Sundance 2023: ‘Run Rabbit Run’: Another Creepy Kid Movie


(Courtesy of The Sundance Institute)

By Zach Anderson, Arts Writer


“Run Rabbit Run,” directed by Daina Reid, follows fertility doctor Sarah (Sarah Snook) and her troubled daughter Mia (Lily LaTorre). After losing her father, Sarah observes her daughter’s increasingly obsessive behavior around people named Joan and Alice. Clearly people Sarah wants to forget about, Mia becomes convinced she’s the reincarnation of Alice and torments her mother with her past traumas.

This Australian psychological horror does great at keeping the audience and Sarah guessing what’s real and what isn’t, with a stellar performance from Snook and probably the best child acting I’ve ever seen from LaTorre.

I was glued to my seat, but performances can only go so far. The last half of the movie repeats the same scene over and over, trying to sell it as a new one each time, much like the genre it wants to be a part of.

Spiral Down the Rabbit Hole

The intrigue and mystery that drives the film’s horror is fairly standard for what you’d expect from a less supernatural, even more indie version of “The Babadook.” However, what truly sells it is the festival-best performance from Snook. She earns every ounce of rapport needed to keep the audience sympathizing with her morally questionable actions, even when they involve hurting her child. She maintains a murderous edge, like a mom about to snap in the grocery store but who doesn’t want to yell with people around.

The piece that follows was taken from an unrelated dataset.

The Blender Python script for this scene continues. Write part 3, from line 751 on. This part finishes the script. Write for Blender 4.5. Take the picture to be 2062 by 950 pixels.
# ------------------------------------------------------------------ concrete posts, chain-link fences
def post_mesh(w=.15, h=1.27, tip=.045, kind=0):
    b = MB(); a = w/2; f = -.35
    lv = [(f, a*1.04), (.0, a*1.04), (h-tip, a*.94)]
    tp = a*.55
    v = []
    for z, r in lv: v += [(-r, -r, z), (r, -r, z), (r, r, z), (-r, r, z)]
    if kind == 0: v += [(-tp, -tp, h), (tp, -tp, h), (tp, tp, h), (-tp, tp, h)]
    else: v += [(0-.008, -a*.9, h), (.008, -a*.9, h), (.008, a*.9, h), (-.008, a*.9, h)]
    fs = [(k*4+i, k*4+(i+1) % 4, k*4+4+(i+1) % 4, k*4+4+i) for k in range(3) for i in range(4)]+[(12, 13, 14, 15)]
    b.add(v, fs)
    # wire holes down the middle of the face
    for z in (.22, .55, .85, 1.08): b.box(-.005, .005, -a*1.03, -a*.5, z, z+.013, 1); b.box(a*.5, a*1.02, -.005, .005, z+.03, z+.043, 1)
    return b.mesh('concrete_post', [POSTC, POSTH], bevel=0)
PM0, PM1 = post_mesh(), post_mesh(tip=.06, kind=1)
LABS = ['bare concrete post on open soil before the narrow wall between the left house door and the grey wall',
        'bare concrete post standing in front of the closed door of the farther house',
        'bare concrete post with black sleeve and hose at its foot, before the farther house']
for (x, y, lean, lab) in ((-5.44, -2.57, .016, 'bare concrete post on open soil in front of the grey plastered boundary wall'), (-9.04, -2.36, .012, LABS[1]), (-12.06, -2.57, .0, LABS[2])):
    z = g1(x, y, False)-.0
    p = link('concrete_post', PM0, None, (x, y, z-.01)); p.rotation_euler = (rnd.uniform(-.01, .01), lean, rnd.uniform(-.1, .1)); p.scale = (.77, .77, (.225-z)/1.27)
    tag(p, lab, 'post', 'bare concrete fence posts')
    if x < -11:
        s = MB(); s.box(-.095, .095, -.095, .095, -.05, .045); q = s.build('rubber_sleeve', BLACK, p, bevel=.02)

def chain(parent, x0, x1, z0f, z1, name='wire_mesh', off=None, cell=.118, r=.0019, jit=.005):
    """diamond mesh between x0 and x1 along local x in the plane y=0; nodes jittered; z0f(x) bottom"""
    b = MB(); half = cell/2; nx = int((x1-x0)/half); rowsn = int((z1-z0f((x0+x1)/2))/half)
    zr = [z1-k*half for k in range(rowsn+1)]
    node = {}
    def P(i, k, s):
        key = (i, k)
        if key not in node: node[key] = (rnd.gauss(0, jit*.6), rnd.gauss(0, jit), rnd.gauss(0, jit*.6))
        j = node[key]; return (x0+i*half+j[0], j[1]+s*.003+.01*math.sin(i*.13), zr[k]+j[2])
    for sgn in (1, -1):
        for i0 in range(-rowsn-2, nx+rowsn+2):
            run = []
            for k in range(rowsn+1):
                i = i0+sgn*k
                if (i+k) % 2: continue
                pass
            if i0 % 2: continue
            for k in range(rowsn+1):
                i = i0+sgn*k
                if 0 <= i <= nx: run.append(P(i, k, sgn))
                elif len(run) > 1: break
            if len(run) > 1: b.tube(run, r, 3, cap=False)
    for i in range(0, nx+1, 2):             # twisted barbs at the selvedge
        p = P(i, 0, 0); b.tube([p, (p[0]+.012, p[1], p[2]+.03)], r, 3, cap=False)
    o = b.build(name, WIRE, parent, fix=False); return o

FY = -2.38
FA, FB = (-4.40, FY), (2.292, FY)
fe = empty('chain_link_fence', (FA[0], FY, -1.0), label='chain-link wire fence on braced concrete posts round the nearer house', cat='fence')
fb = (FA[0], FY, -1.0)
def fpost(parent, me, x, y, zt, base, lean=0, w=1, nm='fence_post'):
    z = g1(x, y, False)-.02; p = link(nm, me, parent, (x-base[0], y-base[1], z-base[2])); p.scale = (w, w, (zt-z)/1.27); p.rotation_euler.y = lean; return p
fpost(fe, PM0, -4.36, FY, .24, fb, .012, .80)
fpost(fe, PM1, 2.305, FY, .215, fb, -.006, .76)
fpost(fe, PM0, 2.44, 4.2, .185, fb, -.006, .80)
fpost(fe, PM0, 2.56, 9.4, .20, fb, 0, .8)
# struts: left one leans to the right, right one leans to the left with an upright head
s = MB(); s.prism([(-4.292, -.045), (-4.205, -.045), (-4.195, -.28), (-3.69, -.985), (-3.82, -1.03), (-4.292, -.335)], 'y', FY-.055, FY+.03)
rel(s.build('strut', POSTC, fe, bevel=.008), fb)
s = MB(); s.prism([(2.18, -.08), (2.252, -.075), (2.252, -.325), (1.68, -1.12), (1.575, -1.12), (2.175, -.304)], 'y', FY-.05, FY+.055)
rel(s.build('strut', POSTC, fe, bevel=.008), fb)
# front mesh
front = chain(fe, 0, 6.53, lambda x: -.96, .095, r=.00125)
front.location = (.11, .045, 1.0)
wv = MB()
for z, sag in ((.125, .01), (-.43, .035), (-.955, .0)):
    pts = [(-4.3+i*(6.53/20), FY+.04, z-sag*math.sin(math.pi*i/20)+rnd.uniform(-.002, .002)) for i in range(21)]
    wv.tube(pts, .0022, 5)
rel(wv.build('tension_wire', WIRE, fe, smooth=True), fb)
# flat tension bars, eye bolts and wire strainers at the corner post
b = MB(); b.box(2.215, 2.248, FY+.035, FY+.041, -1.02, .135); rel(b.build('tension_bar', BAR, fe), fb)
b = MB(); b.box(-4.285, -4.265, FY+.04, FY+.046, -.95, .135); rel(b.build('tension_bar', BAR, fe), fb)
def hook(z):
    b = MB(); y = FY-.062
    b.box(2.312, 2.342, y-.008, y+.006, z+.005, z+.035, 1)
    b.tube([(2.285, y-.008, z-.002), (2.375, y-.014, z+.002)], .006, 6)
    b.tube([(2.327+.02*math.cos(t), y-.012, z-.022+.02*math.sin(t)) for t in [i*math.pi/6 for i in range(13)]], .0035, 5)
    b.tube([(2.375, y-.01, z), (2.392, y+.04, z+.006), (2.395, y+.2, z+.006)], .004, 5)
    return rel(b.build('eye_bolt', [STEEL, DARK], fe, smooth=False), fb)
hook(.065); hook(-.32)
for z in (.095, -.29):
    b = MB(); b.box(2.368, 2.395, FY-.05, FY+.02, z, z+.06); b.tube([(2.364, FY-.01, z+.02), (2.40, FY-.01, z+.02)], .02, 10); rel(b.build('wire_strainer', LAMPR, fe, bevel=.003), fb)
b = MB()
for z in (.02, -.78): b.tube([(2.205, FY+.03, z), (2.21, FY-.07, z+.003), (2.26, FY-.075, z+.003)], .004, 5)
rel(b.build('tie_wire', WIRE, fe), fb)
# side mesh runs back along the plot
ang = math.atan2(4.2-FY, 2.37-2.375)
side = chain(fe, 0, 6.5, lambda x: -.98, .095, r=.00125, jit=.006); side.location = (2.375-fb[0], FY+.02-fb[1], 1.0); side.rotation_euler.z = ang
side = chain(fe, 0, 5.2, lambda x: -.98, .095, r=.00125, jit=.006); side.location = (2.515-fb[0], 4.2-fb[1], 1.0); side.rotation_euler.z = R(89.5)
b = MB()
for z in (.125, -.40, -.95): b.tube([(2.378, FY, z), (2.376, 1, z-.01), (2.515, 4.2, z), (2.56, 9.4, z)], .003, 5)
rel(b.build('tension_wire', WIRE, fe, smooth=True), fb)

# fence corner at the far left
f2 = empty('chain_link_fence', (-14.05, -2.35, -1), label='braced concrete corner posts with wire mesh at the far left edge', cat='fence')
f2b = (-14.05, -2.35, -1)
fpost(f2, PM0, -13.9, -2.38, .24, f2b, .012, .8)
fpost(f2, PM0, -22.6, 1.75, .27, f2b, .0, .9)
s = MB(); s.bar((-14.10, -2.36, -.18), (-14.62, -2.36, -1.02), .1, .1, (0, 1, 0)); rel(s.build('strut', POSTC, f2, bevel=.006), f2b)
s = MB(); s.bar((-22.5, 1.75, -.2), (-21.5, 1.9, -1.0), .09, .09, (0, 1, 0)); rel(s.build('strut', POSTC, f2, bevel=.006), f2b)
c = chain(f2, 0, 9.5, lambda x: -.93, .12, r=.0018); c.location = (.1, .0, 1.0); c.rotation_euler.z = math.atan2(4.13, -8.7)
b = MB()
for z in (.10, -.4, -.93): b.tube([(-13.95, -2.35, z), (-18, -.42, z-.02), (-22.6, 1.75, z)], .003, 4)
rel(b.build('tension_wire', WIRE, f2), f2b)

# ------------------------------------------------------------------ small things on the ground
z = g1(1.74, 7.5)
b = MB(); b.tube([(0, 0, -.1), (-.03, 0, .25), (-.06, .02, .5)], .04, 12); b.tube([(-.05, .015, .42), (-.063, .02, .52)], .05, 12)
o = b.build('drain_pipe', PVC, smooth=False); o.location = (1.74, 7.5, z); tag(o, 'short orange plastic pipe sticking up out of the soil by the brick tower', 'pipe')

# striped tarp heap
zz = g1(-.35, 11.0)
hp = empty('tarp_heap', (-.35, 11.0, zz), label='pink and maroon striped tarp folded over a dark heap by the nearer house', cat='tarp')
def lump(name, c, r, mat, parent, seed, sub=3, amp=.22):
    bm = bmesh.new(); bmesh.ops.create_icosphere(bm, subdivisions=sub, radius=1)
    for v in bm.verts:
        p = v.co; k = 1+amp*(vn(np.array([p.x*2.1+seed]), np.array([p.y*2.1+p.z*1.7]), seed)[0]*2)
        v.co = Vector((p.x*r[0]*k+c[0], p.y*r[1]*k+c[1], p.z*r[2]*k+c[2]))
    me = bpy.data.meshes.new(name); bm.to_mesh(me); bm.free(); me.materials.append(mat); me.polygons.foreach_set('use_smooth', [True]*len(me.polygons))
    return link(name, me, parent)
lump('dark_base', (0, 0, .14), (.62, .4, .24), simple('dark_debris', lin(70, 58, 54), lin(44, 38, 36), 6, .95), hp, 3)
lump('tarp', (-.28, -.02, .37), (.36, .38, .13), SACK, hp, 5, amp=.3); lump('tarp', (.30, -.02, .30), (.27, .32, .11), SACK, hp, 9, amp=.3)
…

Seriously, who wouldn’t go insane with a kid like Mia? LaTorre is far and away the best creepy kid I’ve seen used in this subgenre. She does something not many child actors seem to accomplish: acting like a child. LaTorre touches everything she does with such oblivious innocence and conviction, it’s hard not to believe her when she says she’s been reincarnated. Coupled with Snook’s eagerness to be a good mom, the duo’s chemistry brings scenes that would’ve fallen flat to a tense explosion of uncomfortable emotions.

Around and Around It Goes

Nevertheless, no matter how good the two leads were, they unfortunately can’t outshine the glaring repetitiveness of every single scene. At first, this formula doesn’t seem important. It provides a structure for dead moments with enough versatility that you can’t call a scene boring. However, after first blood is drawn at the midway point, scenes repeat themselves over and over and over. The kid does a spooky thing, the mom gets scared and tells her to stop, the kid says something hurtful like “You’re not my mummy!” and then the mom hurts the kid accidentally.

It also falls into many of the “creepy kid” movie tropes we’ve become all too familiar with: crude, spooky crayon drawings, scary masks, the kid hiding in the shadows — you get the gist. From time to time, I get goosebumps from a well-executed creepy kid, but by and large, this has turned into a lazy trope that just needs to die.

“Run Rabbit Run” conflicts me. I want to recommend it because of the amazing performances and decent camera direction in the first half of the film. However, I also want people to not encourage filmmakers to fall further into uninteresting scene structure and tropes. Guess you’ll decide for yourself. I’m not your mummy, after all.